Speaking to reporters in the Oval Office, Trump said he had relied on conclusive intelligence to determine the targeted boat was laden with drugs. “We’re very careful — the military has been amazing,” he said, adding: “We have recorded proof and evidence. We know what time they were leaving, when they were leaving, what they had, and all of the other things that you’d like to have.

“We have proof,” he said. “All you have to do is look at the cargo that was like, it spattered all over the ocean. Big bags of cocaine and fentanyl all over the place.”

But the White House, the Pentagon and the State Department have offered no evidence to support Trump’s claims.

Legal specialists and congressional Democrats have assailed the U.S. strikes as illegal.

“The president’s decision to use lethal military force against civilians based on unproven claims that they are drug traffickers is morally reprehensible and strategically unsound, and will end up making it harder to prevent dangerous drugs from entering our communities,” said Rep. Jim Himes of Connecticut, the top Democrat on the House Intelligence Committee.

Draft legislation is circulating at the White House and on Capitol Hill that would give Trump broad powers to wage war against drug cartels he deems to be “terrorists,” as well as against any country he says has harbored or helped them, as The New York Times previously reported.

Defense Department officials briefed members of the House Armed Services Committee about the two strikes Wednesday. Rep. Adam Smith of Washington, the senior Democrat on the committee, said Pentagon officials had not offered evidence of legal justification, other than Trump’s assertion of “self-defense” for the two strikes, and had not provided any information on the location of the strikes or who and what was in the boats.

Smith also said the officials had offered no details on what the military intended to do next. “If they have plans, they’re not sharing,” he said in a telephone interview.

Trump in July signed a still-secret order directing the Pentagon to begin using military force against certain Latin American criminal gangs and drug cartels. In August, the U.S. Navy sent a heavy amount of firepower into the southern Caribbean Sea.

The military so far has deployed eight warships, several Navy P-8 surveillance planes and one attack submarine to the region.
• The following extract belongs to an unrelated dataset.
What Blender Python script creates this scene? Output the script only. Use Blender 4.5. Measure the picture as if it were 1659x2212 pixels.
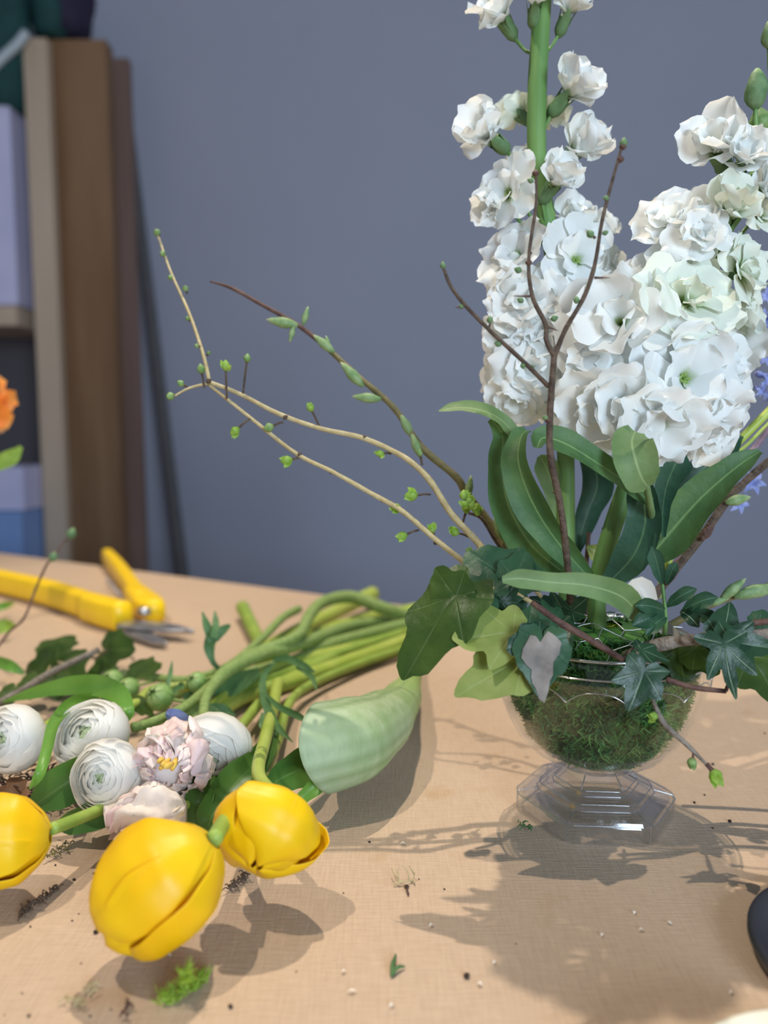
import bpy, math, random
from mathutils import Vector, Matrix, noise
random.seed(7)
S = bpy.context.scene
for o in list(bpy.data.objects): bpy.data.objects.remove(o)
COL = S.collection
R = random.uniform
V = Vector

# ------------------------------------------------------------------ camera
FPX, HOR, CAMZ = 1750.0, 930.0, 0.20
PITCH = math.atan((1106-HOR)/FPX)
CAM = V((0, 0, CAMZ))
cd = bpy.data.cameras.new('camera'); cam = bpy.data.objects.new('camera', cd); COL.objects.link(cam)
cam.location = CAM; cam.rotation_euler = (math.pi/2-PITCH, 0, 0)
cd.sensor_fit = 'HORIZONTAL'; cd.sensor_width = 36; cd.lens = 36*FPX/1659
cd.clip_start = .01; cd.clip_end = 50
cd.dof.use_dof = True; cd.dof.focus_distance = .39; cd.dof.aperture_fstop = 7.0
S.camera = cam
# ------------------------------------------------------------------ world, lamps, exposure
w = bpy.data.worlds.new('room_light'); S.world = w; w.use_nodes = True
bg = w.node_tree.nodes['Background']; bg.inputs[0].default_value = (.74, .82, 1.0, 1); bg.inputs[1].default_value = .24
def lamp(name, kind, loc, target, energy, col, size, cone=None):
    d = bpy.data.lights.new(name, kind); d.energy = energy; d.color = col
    if kind == 'AREA': d.shape = 'RECTANGLE'; d.size, d.size_y = size
    else: d.shadow_soft_size = size
    if cone: d.spot_size = cone; d.spot_blend = .7
    o = bpy.data.objects.new(name, d); COL.objects.link(o); o.location = loc
    o.rotation_euler = (V(target)-V(loc)).to_track_quat('-Z', 'Y').to_euler()
lamp('ceiling_spot', 'SPOT', (.06, 1.12, 2.0), (.02, .62, 0), 120, (1, .87, .71), .011, 1.15)
lamp('ceiling_spot', 'SPOT', (-.64, .06, 2.0), (-.05, .55, 0), 82, (1, .87, .71), .012, 1.15)
lamp('window_daylight', 'AREA', (.8, -1.5, .62), (.15, .6, .25), 45, (.66, .82, 1.0), (.75, .8))
S.view_settings.view_transform = 'Standard'; S.view_settings.look = 'None'
S.view_settings.gamma = 1; S.view_settings.use_curve_mapping = False
S.view_settings.exposure = 0.0

# ------------------------------------------------------------------ geometry helpers
cp, sp = math.cos(PITCH), math.sin(PITCH)
def ray(x, y): return V(((x-829.5)/FPX, cp-(y-1106)/FPX*sp, -sp-(y-1106)/FPX*cp))
def P(x, y, d): return CAM + ray(x, y)*d                  # a point seen at pixel x, y at depth d
def T(x, y, z=0): r = ray(x, y); return CAM + r*((z-CAMZ)/r.z)   # ... lying at height z over the table
def TZ(l): return [T(*p) for p in l]
def PD(l): return [P(*p) for p in l]
def pxm(px, p): return px*((p-CAM).dot(V((0, cp, -sp))))/FPX      # pixels to metres at point p

def spline(pts, n):
    """Catmull-Rom through Vectors or floats, n samples per span"""
    out = []; m = len(pts)
    for i in range(m-1):
        a = pts[max(i-1, 0)]; b = pts[i]; c = pts[i+1]; d = pts[min(i+2, m-1)]
        for k in range(n):
            t = k/n
            out.append(.5*((2*b)+(c-a)*t+(2*a-5*b+4*c-d)*t*t+(3*b-a-3*c+d)*t*t*t))
    out.append(pts[-1]); return out
def lerp_list(l, t):
    x = t*(len(l)-1); i = min(int(x), len(l)-2); f = x-i; f = f*f*(3-2*f)
    return l[i]*(1-f)+l[i+1]*f
def prof(l, t):
    for (a, x), (b, y) in zip(l, l[1:]):
        if t <= b: f = (t-a)/(b-a); f = f*f*(3-2*f); return x+(y-x)*f
    return l[-1][1]

class M:
    """collects geometry in world space, builds ONE mesh object"""
    def __init__(s): s.v = []; s.f = []; s.a = []; s.b = []
    def vert(s, p, a=0., b=0.): s.v.append(V(p)); s.a.append(a); s.b.append(b); return len(s.v)-1
    def grid(s, rows, A=None, B=None, close=False):
        n0 = len(s.v); nr = len(rows); nc = len(rows[0])
        for i, r in enumerate(rows):
            for j, p in enumerate(r): s.vert(p, A[i][j] if A else 0, B[i][j] if B else 0)
        for i in range(nr-1):
            for j in range(nc if close else nc-1):
                k = (j+1) % nc
                s.f.append((n0+i*nc+j, n0+i*nc+k, n0+(i+1)*nc+k, n0+(i+1)*nc+j))
        return n0
    def tube(s, pts, rad, n=8, sub=5, cap=True, wob=0., flat=1., a0=0.):
        """round rod along pts"""
        c = spline(pts, sub); L = len(c); rr = rad if isinstance(rad, (list, tuple)) else [rad, rad]
        rows = []; A = []; B = []; prev = None
        for i, p in enumerate(c):
            t = (c[min(i+1, L-1)]-c[max(i-1, 0)]).normalized()
            if prev is None:
                prev = t.orthogonal().normalized()
                if flat != 1.: prev = V((0, 0, 1)); 
            prev = (prev-t*prev.dot(t)).normalized(); q = t.cross(prev)
            r = lerp_list(rr, i/(L-1))*(1+wob*noise.noise(p*160))
            rows.append([p+(prev*math.cos(x)*flat+q*math.sin(x))*r for x in [2*math.pi*j/n for j in range(n)]])
            A.append([i/(L-1)]*n); B.append([a0]*n)
        n0 = s.grid(rows, A, B, True)
        if cap:
            s.f.append(tuple(n0+j for j in range(n))[::-1]); e = n0+(L-1)*n; s.f.append(tuple(e+j for j in range(n)))
        return s
    def blob(s, c, ax, length, rad, n=8, m=7, pr=None, lump=0., b=0.):
        """lathe body along ax starting at c"""
        ax = V(ax).normalized(); u = ax.orthogonal().normalized(); w_ = ax.cross(u)
        pr = pr or [(0, .35), (.3, .95), (.5, 1), (.8, .55), (1, .02)]
        rows = []; A = []; B = []
        for i in range(m+1):
            t = i/m; r = rad*prof(pr, t)
            rows.append([c+ax*length*t+(u*math.cos(x)+w_*math.sin(x))*r*(1+lump*math.sin(3*x+i)) for x in [2*math.pi*j/n for j in range(n)]])
            A.append([t]*n); B.append([b]*n)
        n0 = s.grid(rows, A, B, True); s.f.append(tuple(n0+j for j in range(n))[::-1]); e = n0+m*n; s.f.append(tuple(e+j for j in range(n)))
        return s
    def box(s, c, X, Y, Z):
        c = V(c); X, Y, Z = V(X)/2, V(Y)/2, V(Z)/2; n0 = len(s.v)
        for i in (-1, 1):
            for j in (-1, 1):
                for k in (-1, 1): s.vert(c+X*i+Y*j+Z*k)
        for f in ((0, 1, 3, 2), (4, 6, 7, 5), (0, 4, 5, 1), (2, 3, 7, 6), (0, 2, 6, 4), (1, 5, 7, 3)): s.f.append(tuple(n0+q for q in f))
        return s
    def blade(s, pts, wid, twist=0., cup=.25, nc=9, sub=5, nrm=None, wave=0., tip=None):
        """leaf blade swept along pts; widths = half widths; attribute b = midrib"""
        c = spline(pts, sub); L = len(c); rows = []; A = []; B = []
        us = [-1, -.72, -.42, -.12, 0, .12, .42, .72, 1] if nc == 9 else [-1, -.4, 0, .4, 1]
        for i, p in enumerate(c):
            t = (c[min(i+1, L-1)]-c[max(i-1, 0)]).normalized(); T_ = i/(L-1)
            nn = (CAM-p).normalized() if nrm is None else V(nrm)
            nn = (nn-t*nn.dot(t)).normalized()
            tw = lerp_list(twist, T_) if isinstance(twist, (list, tuple)) else twist
            nn = Matrix.Rotation(tw, 3, t) @ nn; sd = t.cross(nn)
            w_ = lerp_list(wid, T_)
            rows.append([p+sd*w_*u+nn*(cup*w_*u*u+wave*w_*math.sin(T_*9+u*2)*abs(u)) for u in us])
            A.append([T_]*len(us)); B.append([1. if u == 0 else 0. for u in us])
        s.grid(rows, A, B); return s
    def build(s, name, mat, parent=None, smooth=True, ngon=False):
        off = parent_loc(parent) if parent else V((0, 0, 0))
        me = bpy.data.meshes.new(name); me.from_pydata([tuple(v-off) for v in s.v], [], s.f)
        for nm, l in (('t', s.a), ('v', s.b)):
            at = me.attributes.new(nm, 'FLOAT', 'POINT'); at.data.foreach_set('value', [float(x) for x in l])
        if smooth: me.polygons.foreach_set('use_smooth', [True]*len(me.polygons))
        me.materials.append(mat); me.update()
        o = bpy.data.objects.new(name, me); COL.objects.link(o)
        if parent: o.parent = parent
        return o
def parent_loc(o):
    l = V((0, 0, 0))
    while o: l += o.location; o = o.parent
    return l
def thing(name, label, cat, loc, group=None):
    o = bpy.data.objects.new(name, None); COL.objects.link(o); o.location = loc; o.empty_display_size = .02
    return tag(o, label, cat, group)
def tag(o, label, cat, group=None, kind=None):
    o['label'] = label; o['category'] = cat
    if group: o['group'] = group
    if kind: o['kind'] = kind
    return o

# ------------------------------------------------------------------ materials
def rgb(r, g, b):
    f = lambda c: (c/255/12.92) if c/255 <= .04045 else ((c/255+.055)/1.055)**2.4
    return (f(r), f(g), f(b), 1)
def mix(nt, fac, a, b):
    n = nt.nodes.new('ShaderNodeMix'); n.data_type = 'RGBA'
    for k, v_ in ((0, fac), (6, a), (7, b)):
        if isinstance(v_, (tuple, float, int)): n.inputs[k].default_value = v_
        else: nt.links.new(v_, n.inputs[k])
    return n.outputs[2]
def attr(nt, name, lo=0., hi=1.):
    a = nt.nodes.new('ShaderNodeAttribute'); a.attribute_name = name
    m = nt.nodes.new('ShaderNodeMapRange'); m.inputs[1].default_value = lo; m.inputs[2].default_value = hi
    nt.links.new(a.outputs['Fac'], m.inputs[0]); return m.outputs[0]
def nz(nt, scale, lo=.35, hi=.65, stretch=None, detail=4, coord='Object'):
    tc = nt.nodes.new('ShaderNodeTexCoord'); n = nt.nodes.new('ShaderNodeTexNoise'); n.inputs['Scale'].default_value = scale
    n.inputs['Detail'].default_value = detail; src = tc.outputs[coord]
    if stretch:
        mp = nt.nodes.new('ShaderNodeMapping'); mp.inputs['Scale'].default_value = stretch[0:3]
        if len(stretch) > 3: mp.inputs['Rotation'].default_value = (0, 0, stretch[3])
        nt.links.new(src, mp.inputs[0]); src = mp.outputs[0]
    nt.links.new(src, n.inputs['Vector'])
    m = nt.nodes.new('ShaderNodeMapRange'); m.inputs[1].default_value = lo; m.inputs[2].default_value = hi
    nt.links.new(n.outputs['Fac'], m.inputs[0]); return m.outputs[0]
def base(name):
    m = bpy.data.materials.new(name); m.use_nodes = True; nt = m.node_tree; return m, nt, nt.nodes['Principled BSDF']
def bump(nt, b, h, strength, dist=.001):
    n = nt.nodes.new('ShaderNodeBump'); n.inputs['Strength'].default_value = strength; n.inputs['Distance'].default_value = dist
    nt.links.new(h, n.inputs['Height']); nt.links.new(n.outputs[0], b.inputs['Normal'])
def plant(name, c1, c2, rough=.5, scale=120, basec=None, bt=(0, .3), vein=None, tipc=None, tt=(.8, 1), trans=.25, tcol=None, bstr=.15, stretch=None, spec=.4):
    """plant tissue: two mottled colours, base and tip colour along the piece, vein colour, some light through"""
    m, nt, b = base(name)
    col = mix(nt, nz(nt, scale, stretch=stretch), c1, c2)
    if basec: col = mix(nt, attr(nt, 't', bt[1], bt[0]), col, basec)
    if tipc: col = mix(nt, attr(nt, 't', tt[0], tt[1]), col, tipc)
    if vein: col = mix(nt, attr(nt, 'v', .3, 1.), col, vein)
    nt.links.new(col, b.inputs['Base Color']); b.inputs['Roughness'].default_value = rough
    b.inputs['Specular IOR Level'].default_value = spec
    bump(nt, b, nz(nt, scale*2.5, .3, .7, stretch), bstr)
    if trans:
        tr = nt.nodes.new('ShaderNodeBsdfTranslucent'); ms = nt.nodes.new('ShaderNodeMixShader'); ms.inputs[0].default_value = trans
        nt.links.new(mix(nt, .6, col, tcol) if tcol else col, tr.inputs[0])
        out = nt.nodes['Material Output']
        nt.links.new(b.outputs[0], ms.inputs[1]); nt.links.new(tr.outputs[0], ms.inputs[2]); nt.links.new(ms.outputs[0], out.inputs[0])
    return m
def plain(name, c1, c2=None, rough=.5, metal=0, scale=40, bstr=0, stretch=None, spec=.5):
    m, nt, b = base(name)
    col = mix(nt, nz(nt, scale, stretch=stretch), c1, c2 or c1)
    nt.links.new(col, b.inputs['Base Color']); b.inputs['Roughness'].default_value = rough; b.inputs['Metallic'].default_value = metal
    b.inputs['Specular IOR Level'].default_value = spec
    if bstr: bump(nt, b, nz(nt, scale*3, .3, .7, stretch), bstr)
    return m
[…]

The Pentagon has offered few details on the force’s objectives and locations other than to combat drug traffickers.

The Iwo Jima Amphibious Ready Group — including the USS San Antonio, the USS Iwo Jima and the USS Fort Lauderdale, carrying 4,500 service members — has been steaming near Puerto Rico. So has the 22nd Marine Expeditionary Unit, with 2,200 Marines. The Iwo Jima is equipped with AV-8B Harrier attack aircraft. Hegseth and Gen. Dan Caine, the chair of the Joint Chiefs of Staff, visited Puerto Rico last week to meet with commanders.

Two Navy guided-missile destroyers — the USS Jason Dunham and the USS Gravely — are operating in the southern Caribbean. Both warships recently joined the campaign against the Houthi militia in the Red Sea. A third destroyer, the USS Sampson, now in the eastern Pacific, may soon join, one Navy official said.